Publié le Samedi 4 juillet 2009 à 13h39.

Loi sur "les bandes" : vers un "délit de manifestation" ? 

En prétextant s’attaquer aux bandes, le projet de loi Estrosi prépare la répression du mouvement social.  

Comme souvent avec Nicolas Sarkozy, il y a en apparence au départ de cette loi un fait divers. Le 18 mars, à Gagny (Seine-Saint-Denis), une vingtaine de jeunes gens, encagoulés et armés, avaient envahi un lycée.

Le texte déposé  par Christian Estrosi, député UMP et maire de Nice, récompensé  avec le poste de ministre de l’Industrie, s'inscrit dans une batterie de mesures décidées et annoncées par Nicolas Sarkozy.
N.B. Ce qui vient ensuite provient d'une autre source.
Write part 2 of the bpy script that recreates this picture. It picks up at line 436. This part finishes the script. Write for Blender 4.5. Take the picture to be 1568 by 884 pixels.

L’article premier « instaure une nouvelle incrimination réprimant de façon spécifique la participation à une bande ayant l’intention de commettre des violences ou des atteintes aux biens […], le fait de participer, en connaissance de cause, à un groupement, même formé de façon temporaire, qui poursuit le but, caractérisé par un ou plusieurs faits matériels, de commettre des violences volontaires contre les personnes ou la destruction ou dégradation de bien, est puni de trois ans d’emprisonnement et de 45 000 euros d’amende ».  L’essentiel du texte se trouve dans ce tout petit passage : « ayant l’intention de commettre des violences ». Il s’agit de condamner d’un délit d’intention des personnes « présumées dangereuses ». Estrosi le dit lui-même : « le nouvel arsenal permettra d'agir en amont en détectant les intentions », et d’ajouter  « Le texte s'inscrit dans un contexte : celui du développement de la sécurité durable ».

On est en droit de se poser la question de la nature des bénéficiaires de ce nouveau concept de « sécurité durable ». Regardons de plus près.  Un rassemblement « formé de façon temporaire », avec une attitude plus ou moins agressive des participants dans leur « intention », disons protestataire, s’appelle généralement une manifestation.

Hormis la circonstance aggravante de la dissimulation, même partielle, de son visage, le texte prévoit également d’étendre le délit de participation à un attroupement armé aux personnes non armées.  Par arme, il ne faut pas seulement  comprendre les armes blanches ou à feu, mais aussi toutes les armes par intention : barre de fer, bâton, avec ou sans pancarte au bout.  Comme des gens qui se protègent tant bien que mal des gaz avec un foulard et dont certains tiennent des pancartes…

Bien entendu, comme toujours, la libre interprétation de toutes ces « intentions » est laissée à l’appréciation des forces de l’ordre. Il faudra donc, pour « éviter que les conditions dans lesquelles se déroulent les opérations de maintien de l’ordre […] ne fassent l’objet de contestations », les filmer. Bien sûr ici, c’est la police qui filme, et comme elle agit en parfaite transparence, « la diffusion de ces enregistrements fait l’objet d’une nouvelle incrimination, passible d’une peine d’un an d’emprisonnement et de 15 000 euros d’amende ». Mis en parallèle avec la constitution du fichier Edvige 3.0, on assiste à une opération de fichage généralisé de tous ceux qui manifestent.

Le texte d’Estrosi, prenant prétexte d’un fait divers, prétend agir contre les « bandes » en stigmatisant encore un peu plus les jeunes des banlieues, considérés comme responsables de tous les maux. Au-delà de ces visées électoralistes, c’est avant tout la mise en place d’un formidable outil de répression contre le mouvement social qui se met en place avec ce concept de « sécurité durable ».